*Problem requirements*. Copy whichever lines contain the string "Blender".

*Data supplied*.
***
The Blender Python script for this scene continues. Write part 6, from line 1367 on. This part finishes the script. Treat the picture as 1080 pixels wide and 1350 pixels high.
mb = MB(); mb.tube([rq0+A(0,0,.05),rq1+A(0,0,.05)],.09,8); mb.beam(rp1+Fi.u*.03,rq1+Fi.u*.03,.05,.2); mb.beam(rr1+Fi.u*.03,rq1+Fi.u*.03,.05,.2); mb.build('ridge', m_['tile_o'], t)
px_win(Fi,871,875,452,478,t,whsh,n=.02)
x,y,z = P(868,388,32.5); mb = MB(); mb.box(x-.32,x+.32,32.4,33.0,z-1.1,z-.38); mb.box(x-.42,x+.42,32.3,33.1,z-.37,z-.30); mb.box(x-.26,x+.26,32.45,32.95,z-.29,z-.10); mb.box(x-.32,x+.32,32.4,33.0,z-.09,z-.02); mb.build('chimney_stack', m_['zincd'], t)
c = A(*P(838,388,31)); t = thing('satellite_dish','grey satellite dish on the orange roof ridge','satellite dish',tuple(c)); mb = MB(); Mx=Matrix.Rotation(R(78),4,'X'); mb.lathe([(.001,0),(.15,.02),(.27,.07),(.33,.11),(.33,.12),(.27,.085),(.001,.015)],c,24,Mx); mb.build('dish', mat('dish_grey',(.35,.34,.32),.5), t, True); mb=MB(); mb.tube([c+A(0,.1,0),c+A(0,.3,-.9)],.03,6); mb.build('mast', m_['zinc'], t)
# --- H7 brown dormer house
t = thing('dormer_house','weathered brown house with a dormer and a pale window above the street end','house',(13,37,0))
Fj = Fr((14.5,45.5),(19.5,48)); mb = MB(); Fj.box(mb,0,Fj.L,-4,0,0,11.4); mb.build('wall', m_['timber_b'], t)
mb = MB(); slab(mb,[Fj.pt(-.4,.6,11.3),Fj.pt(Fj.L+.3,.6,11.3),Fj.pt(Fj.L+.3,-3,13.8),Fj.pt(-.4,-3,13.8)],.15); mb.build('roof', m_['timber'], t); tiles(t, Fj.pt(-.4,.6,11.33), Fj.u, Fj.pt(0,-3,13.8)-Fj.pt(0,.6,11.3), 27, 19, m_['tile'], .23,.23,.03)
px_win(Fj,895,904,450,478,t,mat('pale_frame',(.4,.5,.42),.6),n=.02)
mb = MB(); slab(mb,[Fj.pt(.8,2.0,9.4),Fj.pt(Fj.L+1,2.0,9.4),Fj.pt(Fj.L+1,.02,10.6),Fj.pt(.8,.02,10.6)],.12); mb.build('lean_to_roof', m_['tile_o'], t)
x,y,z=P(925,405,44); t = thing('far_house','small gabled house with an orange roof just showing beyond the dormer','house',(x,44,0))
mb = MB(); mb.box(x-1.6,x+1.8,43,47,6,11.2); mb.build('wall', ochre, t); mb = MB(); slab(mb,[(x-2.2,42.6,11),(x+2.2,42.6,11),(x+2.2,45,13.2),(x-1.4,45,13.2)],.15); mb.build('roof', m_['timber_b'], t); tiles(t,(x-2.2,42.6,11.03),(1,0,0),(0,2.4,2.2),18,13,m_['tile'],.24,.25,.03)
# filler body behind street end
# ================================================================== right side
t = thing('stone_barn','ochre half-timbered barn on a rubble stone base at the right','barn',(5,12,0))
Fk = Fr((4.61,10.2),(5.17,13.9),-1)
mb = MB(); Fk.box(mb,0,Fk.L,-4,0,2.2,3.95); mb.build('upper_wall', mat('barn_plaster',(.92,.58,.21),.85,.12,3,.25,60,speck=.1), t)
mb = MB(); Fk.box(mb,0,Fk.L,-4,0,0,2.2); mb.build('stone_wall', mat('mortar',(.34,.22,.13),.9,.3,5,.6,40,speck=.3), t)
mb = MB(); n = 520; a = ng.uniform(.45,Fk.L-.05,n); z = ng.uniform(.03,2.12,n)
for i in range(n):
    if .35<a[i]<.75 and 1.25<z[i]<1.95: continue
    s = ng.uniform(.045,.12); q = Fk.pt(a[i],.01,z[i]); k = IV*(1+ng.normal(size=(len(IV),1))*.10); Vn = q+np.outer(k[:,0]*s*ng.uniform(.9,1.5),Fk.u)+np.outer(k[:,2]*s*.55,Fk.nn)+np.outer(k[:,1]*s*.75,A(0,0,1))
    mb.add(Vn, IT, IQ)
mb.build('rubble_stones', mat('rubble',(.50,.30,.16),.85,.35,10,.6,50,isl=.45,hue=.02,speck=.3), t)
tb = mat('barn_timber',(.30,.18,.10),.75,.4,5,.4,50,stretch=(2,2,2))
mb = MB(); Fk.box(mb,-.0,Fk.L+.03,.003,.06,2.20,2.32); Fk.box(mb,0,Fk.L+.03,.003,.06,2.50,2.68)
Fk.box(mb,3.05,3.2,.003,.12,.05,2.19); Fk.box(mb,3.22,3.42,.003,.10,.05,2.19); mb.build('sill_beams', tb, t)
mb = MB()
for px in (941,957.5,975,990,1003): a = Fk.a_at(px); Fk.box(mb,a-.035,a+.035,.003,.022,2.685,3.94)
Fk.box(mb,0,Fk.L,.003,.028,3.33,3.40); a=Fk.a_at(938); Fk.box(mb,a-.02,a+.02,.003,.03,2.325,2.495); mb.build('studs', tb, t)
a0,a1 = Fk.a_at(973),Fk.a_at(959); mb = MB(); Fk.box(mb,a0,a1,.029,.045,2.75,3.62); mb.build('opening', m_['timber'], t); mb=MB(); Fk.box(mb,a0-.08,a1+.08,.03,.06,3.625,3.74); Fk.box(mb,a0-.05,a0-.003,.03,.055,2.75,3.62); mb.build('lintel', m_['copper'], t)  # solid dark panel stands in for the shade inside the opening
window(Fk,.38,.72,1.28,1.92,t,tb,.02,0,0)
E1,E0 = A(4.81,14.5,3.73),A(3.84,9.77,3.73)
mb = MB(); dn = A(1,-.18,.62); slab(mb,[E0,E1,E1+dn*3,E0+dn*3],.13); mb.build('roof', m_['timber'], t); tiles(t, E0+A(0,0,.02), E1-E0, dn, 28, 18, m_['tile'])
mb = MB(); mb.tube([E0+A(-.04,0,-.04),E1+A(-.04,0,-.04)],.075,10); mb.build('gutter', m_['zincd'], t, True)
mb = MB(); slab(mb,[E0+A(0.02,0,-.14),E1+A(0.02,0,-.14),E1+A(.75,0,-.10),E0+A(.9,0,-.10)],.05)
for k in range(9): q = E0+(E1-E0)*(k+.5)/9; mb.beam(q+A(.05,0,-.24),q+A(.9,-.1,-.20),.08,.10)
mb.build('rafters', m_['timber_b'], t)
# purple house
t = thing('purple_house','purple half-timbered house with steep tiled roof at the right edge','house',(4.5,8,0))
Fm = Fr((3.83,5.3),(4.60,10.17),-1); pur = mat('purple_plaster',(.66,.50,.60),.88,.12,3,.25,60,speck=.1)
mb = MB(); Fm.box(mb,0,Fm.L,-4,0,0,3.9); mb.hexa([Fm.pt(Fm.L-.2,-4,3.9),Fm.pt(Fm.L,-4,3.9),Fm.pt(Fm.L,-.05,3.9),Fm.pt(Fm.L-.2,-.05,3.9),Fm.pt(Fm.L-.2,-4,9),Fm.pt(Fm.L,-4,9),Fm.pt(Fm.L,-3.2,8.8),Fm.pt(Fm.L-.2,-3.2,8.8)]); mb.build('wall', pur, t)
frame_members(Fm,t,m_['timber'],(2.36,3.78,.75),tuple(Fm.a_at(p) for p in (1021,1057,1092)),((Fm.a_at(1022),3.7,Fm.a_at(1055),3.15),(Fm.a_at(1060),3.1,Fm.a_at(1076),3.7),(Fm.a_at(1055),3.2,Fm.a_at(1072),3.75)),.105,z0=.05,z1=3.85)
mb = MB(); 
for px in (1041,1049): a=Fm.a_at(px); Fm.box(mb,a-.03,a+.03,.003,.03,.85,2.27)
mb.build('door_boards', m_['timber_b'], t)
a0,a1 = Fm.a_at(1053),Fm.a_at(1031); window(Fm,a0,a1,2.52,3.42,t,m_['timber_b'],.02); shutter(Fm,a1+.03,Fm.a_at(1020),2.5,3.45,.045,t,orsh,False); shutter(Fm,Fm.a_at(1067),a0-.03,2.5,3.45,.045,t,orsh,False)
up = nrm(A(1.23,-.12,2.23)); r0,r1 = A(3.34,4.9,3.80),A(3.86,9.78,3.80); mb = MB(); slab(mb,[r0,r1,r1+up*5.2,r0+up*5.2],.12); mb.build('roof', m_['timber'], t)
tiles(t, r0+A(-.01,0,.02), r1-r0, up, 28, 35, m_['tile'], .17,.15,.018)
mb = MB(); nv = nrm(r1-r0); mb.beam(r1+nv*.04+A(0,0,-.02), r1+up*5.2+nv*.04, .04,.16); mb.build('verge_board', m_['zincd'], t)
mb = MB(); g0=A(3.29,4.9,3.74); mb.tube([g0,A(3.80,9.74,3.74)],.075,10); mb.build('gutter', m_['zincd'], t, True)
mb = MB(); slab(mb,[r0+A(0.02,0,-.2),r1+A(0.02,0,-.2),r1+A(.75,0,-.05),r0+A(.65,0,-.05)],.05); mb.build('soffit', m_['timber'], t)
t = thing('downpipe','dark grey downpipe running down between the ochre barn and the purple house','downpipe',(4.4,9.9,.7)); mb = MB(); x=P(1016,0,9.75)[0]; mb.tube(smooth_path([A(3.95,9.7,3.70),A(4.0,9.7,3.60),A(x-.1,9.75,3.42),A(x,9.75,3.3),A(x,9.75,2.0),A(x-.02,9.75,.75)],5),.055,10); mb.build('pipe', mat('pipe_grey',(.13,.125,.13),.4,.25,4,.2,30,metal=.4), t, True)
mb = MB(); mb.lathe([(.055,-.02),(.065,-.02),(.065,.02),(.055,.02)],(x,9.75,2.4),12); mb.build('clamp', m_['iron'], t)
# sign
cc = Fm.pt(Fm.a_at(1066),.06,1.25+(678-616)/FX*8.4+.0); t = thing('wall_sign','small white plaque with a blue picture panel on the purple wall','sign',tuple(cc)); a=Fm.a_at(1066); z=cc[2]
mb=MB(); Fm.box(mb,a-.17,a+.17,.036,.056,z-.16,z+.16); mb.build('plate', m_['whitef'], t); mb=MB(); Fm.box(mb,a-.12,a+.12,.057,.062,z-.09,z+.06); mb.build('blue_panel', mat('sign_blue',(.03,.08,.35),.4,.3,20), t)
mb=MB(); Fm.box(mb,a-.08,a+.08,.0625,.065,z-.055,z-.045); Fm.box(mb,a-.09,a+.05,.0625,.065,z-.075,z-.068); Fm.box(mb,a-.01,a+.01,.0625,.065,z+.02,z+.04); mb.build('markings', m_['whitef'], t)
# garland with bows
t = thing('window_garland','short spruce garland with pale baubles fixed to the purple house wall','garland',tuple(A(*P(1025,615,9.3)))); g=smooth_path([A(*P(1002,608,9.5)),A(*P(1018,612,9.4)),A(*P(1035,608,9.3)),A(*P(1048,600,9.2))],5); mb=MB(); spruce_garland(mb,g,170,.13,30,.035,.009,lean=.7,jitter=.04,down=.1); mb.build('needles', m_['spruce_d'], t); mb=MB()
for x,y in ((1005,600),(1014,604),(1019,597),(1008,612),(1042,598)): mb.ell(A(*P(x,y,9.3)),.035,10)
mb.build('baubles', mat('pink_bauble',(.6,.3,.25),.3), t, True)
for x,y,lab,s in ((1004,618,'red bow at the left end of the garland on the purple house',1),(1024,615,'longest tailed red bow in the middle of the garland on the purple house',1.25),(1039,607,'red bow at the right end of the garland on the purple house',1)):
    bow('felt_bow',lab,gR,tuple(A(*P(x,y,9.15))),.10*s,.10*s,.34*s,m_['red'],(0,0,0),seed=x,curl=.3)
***
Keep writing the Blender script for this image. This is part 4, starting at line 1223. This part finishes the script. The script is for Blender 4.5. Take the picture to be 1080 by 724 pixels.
***
*Answer to this task*.
The Blender Python script for this scene continues. Write part 6, from line 1367 on. This part finishes the script. Treat the picture as 1080 pixels wide and 1350 pixels high.
Keep writing the Blender script for this image. This is part 4, starting at line 1223. This part finishes the script. The script is for Blender 4.5. Take the picture to be 1080 by 724 pixels.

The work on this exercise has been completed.